Durante a preparação do elenco, a preparadora de elenco Fátima Toledo utilizou técnicas curiosas. Renato de Souza, que interpretou Marreco, intimidou Douglas Silva, o Dadinho (Zé Pequeno), por 15 dias para aumentar a tensão entre os personagens. 

Prêmios e reconhecimento

A produção não foi indicada para o Oscar no prazo comum, mas em 2004. Com um grande investimento de um produtor que é uma atual persona non grata de Hollywood, o filme foi relançado e fez sucesso nos cinemas dos Estados Unidos e da Europa. O resultado: quatro indicações à principal premiação do cinema e mais de US$ 30 milhões arrecadados.

Cidade de Deus recebeu indicaçmelhor diretor, melhor roteiro adaptado, melhor edição e melhor fotografia. Apesar de não levar nenhuma das estatuetas no Oscar, o prestígio do longa ficou consolidado. Atualmente, o filme é a segunda produção mais assistida em língua não-inglesa, segundo a plataforma online Preply, ficando atrás do francês Os Intocáveis (2011).

História não tão contada

Os 20 anos do filme contam uma história, não sobre o longa, mas sobre a realidade racista do audiovisual brasileiro. Apesar do reconhecimento mundial, grande parte dos atores – sim, os de pele negra – não se beneficiaram do sucesso, nem dos lucros da produção.

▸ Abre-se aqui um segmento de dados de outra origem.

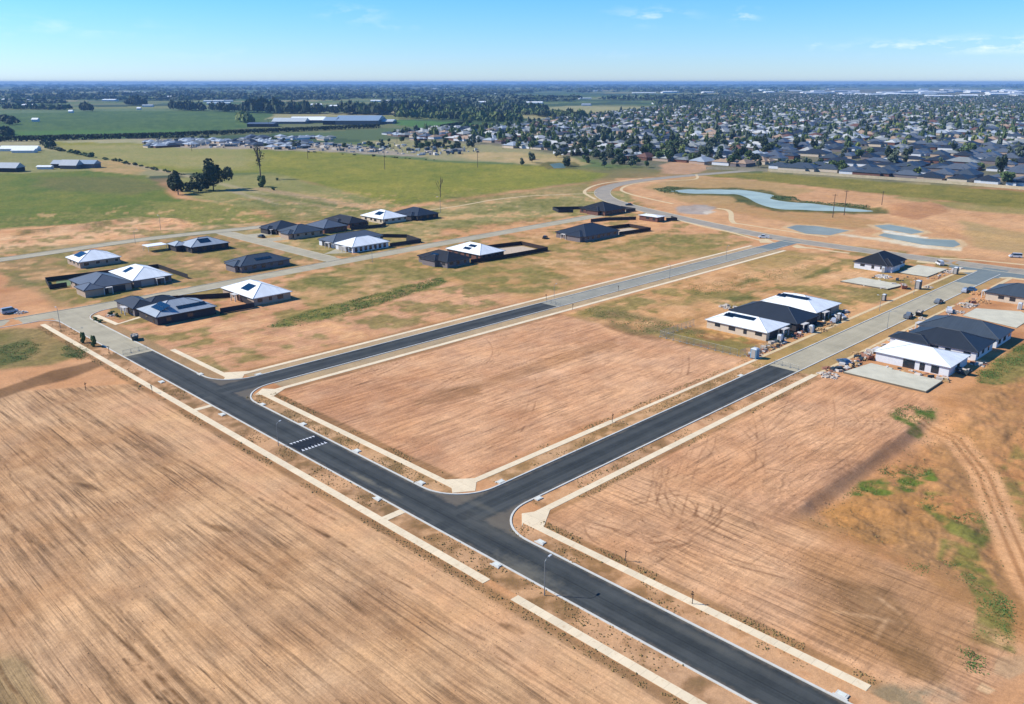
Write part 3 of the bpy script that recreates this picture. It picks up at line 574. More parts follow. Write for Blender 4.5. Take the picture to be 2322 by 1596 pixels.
mb = MB(); rect(mb, AX0 - .3, AX1 + .3, AEND, 291, .006); sheet(mb, DROAD, -4.2, 4.2, .010); rect(mb, 192.8, 200.6, 300, 403, .014); sheet(mb, GROAD, -4.2, 4.2, .018)
ribs = [(AX1 + 10, 288.5 - 10, 90, 180)]
for (cx_, cy_, a0, a1) in ribs:
    pts = arc(cx_, cy_, 10, a0, a1)
    for p, q in zip(pts, pts[1:]): mb.poly([(AX1, 289.5), p, q], .014)
S('old_road', mb, M_OLD)
mb = MB(); rect(mb, BEND, 374, BY0 - .2, BY1 + .2, .006); S('gravelled_road', mb, M_OLD)
mb = MB(); rect(mb, CEND, 374, CY0 - .2, CY1 + .2, .006); S('side_road', mb, M_OLD2)
mb = MB(); sheet(mb, EROAD, -5.2, 5.2, .012); S('collector_road', mb, M_OLD3)
mb = MB(); rect(mb, 340, 376, BY0 - .6, BY1 + .6, .018); rect(mb, 350, 376, CY0 - .6, CY1 + .6, .018)
mb.poly([(368, BY0 - 12), (372, BY0 - 12), (372, BY1 + 12), (368, BY1 + 12), (356, BY1), (356, BY0)], .022)
S('junction_seal', mb, asphalt_material('junction seal', alb(112, 126, 128), alb(140, 148, 142), .1))
# kerbs
mb = MB(); KW = .34
K1 = [(AX0, -60), (AX0, 282)] + arc(AX0 - 6, 282, 6, 0, 80)[1:] + [(40, 288.6), (-120, 288.6)]
K2 = [(AX1, -60), (AX1, BY0 - RC)] + arc(AX1 + RC, BY0 - RC, RC, 180, 90)[1:] + [(366, BY0)]
K3 = [(366, BY1)] + [(AX1 + RC, BY1)] + arc(AX1 + RC, BY1 + RC, RC, 270, 180)[1:] + [(AX1, CY0 - RC)] + arc(AX1 + RC, CY0 - RC, RC, 180, 90)[1:] + [(364, CY0)]
K4 = [(364, CY1), (AX1 + RC, CY1)] + arc(AX1 + RC, CY1 + RC, RC, 270, 180)[1:] + [(AX1, 278)] + arc(AX1 + 10, 278, 10, 180, 95)[1:] + [(150, 291)]
def dense(pts, step=4):
    o = [pts[0]]
    for a, b in zip(pts, pts[1:]):
        L_ = math.hypot(b[0] - a[0], b[1] - a[1]); n = max(1, int(L_ / step)) if L_ > 20 else 1
        o += [(a[0] + (b[0] - a[0]) * i / n, a[1] + (b[1] - a[1]) * i / n) for i in range(1, n + 1)]
    return o
ribbon(mb, K1, 0, KW, 0, .13); ribbon(mb, K2, -KW, 0, 0, .131); ribbon(mb, K3, -KW, 0, 0, .132); ribbon(mb, K4, -KW, 0, 0, .129)
S('kerb', mb, M_CONC)
mb = MB()
for ln, a, b in ((DROAD, 4.2, 4.55), (GROAD, 4.2, 4.55), (GROAD, -4.55, -4.2), (EROAD, 5.2, 5.6), (EROAD, -5.6, -5.2)): ribbon(mb, ln, a, b, 0, .12)
ribbon(mb, [(192.8, 304), (192.8, 399)], 0, .35, 0, .12); ribbon(mb, [(200.6, 308), (200.6, 399)], -.35, 0, 0, .12)
S('kerb', mb, mat('dusty kerb concrete', alb(200, 192, 168), .9, .12, .5))
# footpaths: shallow slabs
mb = MB()
def bar(mb, x0, x1, y0, y1, z1=.05, mi=0): return mb.box(x0, x1, y0, y1, 0, z1, mi)
bar(mb, 75.3, 76.85, 81.5, 283); bar(mb, 75.3, 76.85, -60, 75.6)
bar(mb, 76.85, 80.7, 179.4, 180.8, .046); bar(mb, 76.85, 80.7, 107.2, 108.8, .046)
bar(mb, 92.7, 94.2, 30.6, 90); bar(mb, 92.7, 94.2, 108.6, 179.6); bar(mb, 92.6, 94.1, 196.4, 229)
bar(mb, 97, 201, 89.9, 91.4, .052); bar(mb, 97.6, 139.6, 107.1, 108.6, .052); bar(mb, 139.6, 204, 107.3, 108.3, .052)
bar(mb, 97, 352, 178.1, 179.6, .052); bar(mb, 97, 352, 195, 196.4, .052)
mb.prism([(92.7, 90), (94.2, 86.6), (99.4, 89.9), (97, 91.4), (94.9, 92.5), (91.6, 89.2)], 0, .058)
mb.prism([(92.7, 108.6), (91.5, 107), (95, 104.6), (97.6, 107.1), (98.4, 108.6), (94.2, 112)], 0, .058)
mb.prism([(92.7, 178), (94.2, 175.4), (99, 178.1), (97, 179.6), (95, 182), (91.6, 179.4)], 0, .058)
mb.prism([(92.6, 196.4), (91.4, 195), (95.4, 192.7), (97.2, 195), (99.5, 196.4), (94.1, 200)], 0, .058)
S('footpath', mb, M_PATH)
mb = MB()
bar(mb, 204, 366, 107.4, 108.6, .05); bar(mb, 201, 302, 89.9, 90.9, .05)
EP = smooth(ats('c8', [(1460,1210),(1280,1172),(1100,1132),(1000,1098),(985,1078),(1020,1052),(1090,1030),(1250,1008),(1450,1000),(1650,992),(1690,975),(1670,945)]), 2)
ribbon(mb, EP, -1.0, 1.0, 0, .05)
EO = smooth(ats('c8', [(760,1170),(690,1135),(650,1108),(670,1080),(740,1045),(850,1020),(1000,1003),(1180,980)]), 2)
ribbon(mb, EO, -1.1, 1.1, 0, .05)
ribbon(mb, smooth(ats('c3', [(1230,308),(1000,314),(700,328),(400,362),(150,410),(0,432),(-250,468)]), 2), -.9, .9, 0, .05)
ribbon(mb, ats('c8', [(650,1108),(770,1108)]), -.8, .8, 0, .045)
ribbon(mb, smooth(ats('c4', [(700,440),(790,450),(830,480),(825,540),(850,575),(900,578)]), 2), -1.4, 1.4, 0, .05)
ribbon(mb, smooth(ats('c4', [(250,520),(420,565),(600,612),(850,660),(1080,730),(1190,745)]), 2), -.9, .9, 0, .05)
mb.prism(ats('c4', [(1075,720),(1150,712),(1210,745),(1240,752),(1090,752)]), 0, .06)
mb.prism(ats('c4', [(1380,785),(1420,768),(1500,790),(1560,805),(1420,800)]), 0, .06)
ribbon(mb, ats('c4', [(1480,792),(1600,805),(1750,828),(1900,846)]), -1.0, 1.0, 0, .05)
ribbon(mb, ats('c4', [(900,578),(1100,610),(1300,640),(1500,672),(1700,700)]), -.8, .8, 0, .05)
ribbon(mb, ats('c5', [(1560,310),(1900,330),(2321,370),(2500,390)]), -1.0, 1.0, 0, .05)
mb.prism(ats('c5', [(1680,440),(1720,415),(1900,420),(1860,440)]), 0, .055)
ribbon(mb, ats('c5', [(2110,490),(2200,488),(2420,520)]), -1.2, 1.2, 0, .05); ribbon(mb, ats('c5', [(2200,492),(2030,580)]), -.8, .8, 0, .048)
ribbon(mb, ats('c5', [(1350,340),(1560,362)]), -2, 2, 0, .045)
S('footpath', mb, M_PATH2)
# ponds
for nm_, pts in PONDS.items():
    mb = MB().poly(pts, .03); S('water', mb, None) if False else tag(mb.build('water', [bpy.data.materials.get('pond ' + nm_) or mat('pond ' + nm_, {'main': alb(178, 194, 180), 'basin': alb(148, 156, 146), 'park': alb(96, 116, 104)}.get(nm_, alb(150, 162, 152)), .4 if nm_ == 'main' else .5, .22, .05, 0, .12)]), kind='structure')
# speed hump with its white teeth
hx0, hx1, hy0, hy1 = 81.6, 88.4, 142.6, 147.9
hump = empty('speed_hump', ((hx0 + hx1) / 2, (hy0 + hy1) / 2, 0)); tag(hump, 'dark flat-topped speed hump with white teeth across the new black road', 'speed hump')
mb = MB(); hw, hl = (hx1 - hx0) / 2, (hy1 - hy0) / 2
mb.add([(-hw, -hl, .007), (hw, -hl, .007), (hw, hl, .007), (-hw, hl, .007), (-hw + .3, -hl + 1, .085), (hw - .3, -hl + 1, .085), (hw - .3, hl - 1, .085), (-hw + .3, hl - 1, .085)],
       [(4, 5, 6, 7), (0, 1, 5, 4), (1, 2, 6, 5), (2, 3, 7, 6), (3, 0, 4, 7)]); mb.build('hump_surface', M_HUMP, hump)
for side in (-1, 1):
    mb = MB(); n = 8; wd = 2 * (hw - .35) / n
    for i in range(n):
        x = -hw + .35 + i * wd; y0 = side * (hl - .02); y1 = side * (hl - .98)
        P = [(x + .06, y0, .013), (x + wd - .06, y0, .013), (x + wd * .5, y1, .088)]
        mb.add(P, [(0, 1, 2) if side < 0 else (0, 2, 1)])
    mb.build('white_teeth', M_PAINT, hump)
# kerb inlet pits
pit = None
for c_, x_, y_, where in (('c11', 315, 350, 'at the mouth of the far new street'), ('c11', 352, 622, 'where the kerb rounds into the far new street'), ('c11', 722, 800, 'between the speed hump and the far new street'), ('c11', 1210, 1042, 'just before the middle lot opposite the speed hump'),
                          ('c11', 1790, 1332, 'at the sharp corner of the middle lot'), ('c11', 1400, 1475, 'on the paddock side near the road junction'), ('c12', 770, 600, 'past the corner pad of the middle lot'), ('c12', 1112, 752, 'where the right lot corner curve begins'),
                          ('c12', 1135, 1145, 'beyond the right lot corner pad'), ('c12', 735, 1350, 'on the paddock side beside the dusty patch'), ('c14', 672, 1515, 'at the near end of the right lot'), ('c10', 1470, 562, 'by the far end of the black asphalt'),
                          ('c10', 1822, 492, 'before the corner of the far lot'), ('c10', 2020, 858, 'on the paddock side past the path link'), ('z', 187, 103.6, 'on the near street before the blue toilet')):
    x, y = (x_, y_) if c_ == 'z' else at(c_, x_, y_)
    if pit is None:
        mb = MB(); mb.box(-.75, .75, -.45, .45, 0, .17); mb.box(-.95, .95, .46, .7, 0, .145); pm = mb.mesh('kerb_pit', M_CONC)
        lidm = MB().box(-.5, .5, -.3, .3, .17, .2).mesh('lid', mat('pit lid', alb(232, 236, 222), .7, .08, 2)); pit = True
    t = bpy.data.objects.new('kerb_pit', pm); C.objects.link(t); t.location = (x, y, 0); tag(t, 'pale concrete drain pit in the kerb ' + where, 'drain pit', 'concrete drain pits along the kerbs')
    l = bpy.data.objects.new('lid', lidm); C.objects.link(l); l.parent = t
    onx = (c_ in ('z',)) or (c_ == 'c12' and x_ in (770, 1112)) or (c_ == 'c11' and x_ == 315); t.rotation_euler = (0, 0, 0 if onx else RAD(90))

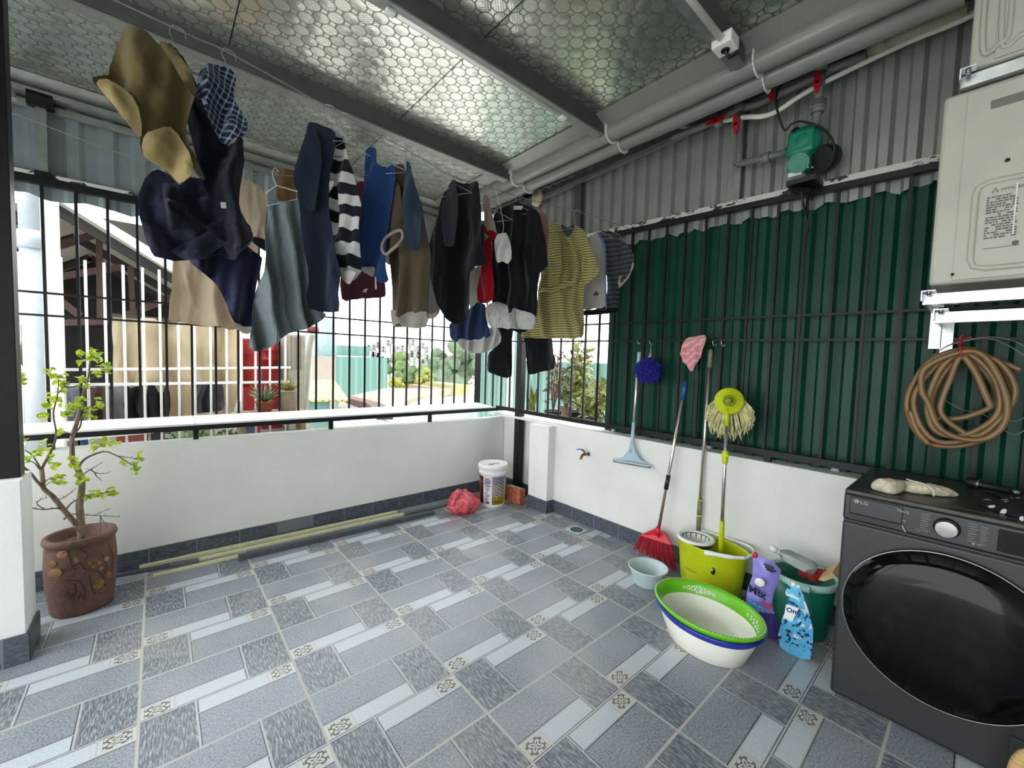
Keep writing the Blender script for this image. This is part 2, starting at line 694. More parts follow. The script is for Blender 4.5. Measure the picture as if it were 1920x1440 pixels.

Rodrigues e outros atores revelaram detalhes sobre a falta de oportunidades, mesmo com a visibilidade do longa. “Eles só se lembram de mim para trabalhos que requeiram meu tipo físico específico — ou seja, papéis de negro. (…) Não posso ser hipócrita, sei que consegui trabalhos na Globo por ser negro, como nas novelas Sinhá Moça e Cabocla, quando interpretei escravos”, contou o protagonista.

Leandro Firmino, que interpretou o marcante Zé Pequeno, também seguiu com papéis que reforçam esteriótipos sobre homens negros e violentos. “Eu acho que tem que ter mais negro contando a história do negro”, afirmou o ator.

Douglas Silva, ator indicado ao Emmy, também intérprete de Zé Pequeno, não viu as mesmas oportunidades. “É só você comparar tempo e volume de trabalho de um preto e um branco: qual é o status de cada um? É ruim eu ter precisado de 22 anos de carreira, com filme indicado ao Oscar e indicação ao Emmy, para atingir uma remuneração que eu ache justa”, contou à revista Trip, logo após deixar o BBB 22.

Enquanto isso, Alice Braga e Matheus Nachtergaele encontraram realidades bem diferentes. Ambos atores, coincidentemente – ou não – brancos, conquistaram sucesso em produções nacionais e internacionais, principalmente no caso da sobrinha de Sônia Braga, que despontou em Hollywood. 

20 anos depois

Duas décadas depois do lançamento, o longa segue marcado na história do cinema brasileiro e mundial. Além de um dos mais assistidos, o filme já foi nomeado como o sexto melhor de todos os tempos no gênero de ação, pelo The Guardian, em 2010, e mantém avaliações altíssimas entre a crítica especializada. 

Emblemático e, inquestionavelmente, bem produzido e editado, o filme foi responsável por falar de uma realidade escondida e muitas vezes esquecida por boa parte do Brasil. Os resultados podem não ter sido – e raramente são – ideais, mas a obra emblemática não deve – nem vai – ser esquecida tão cedo, assim como não foi nos últimos 20 anos.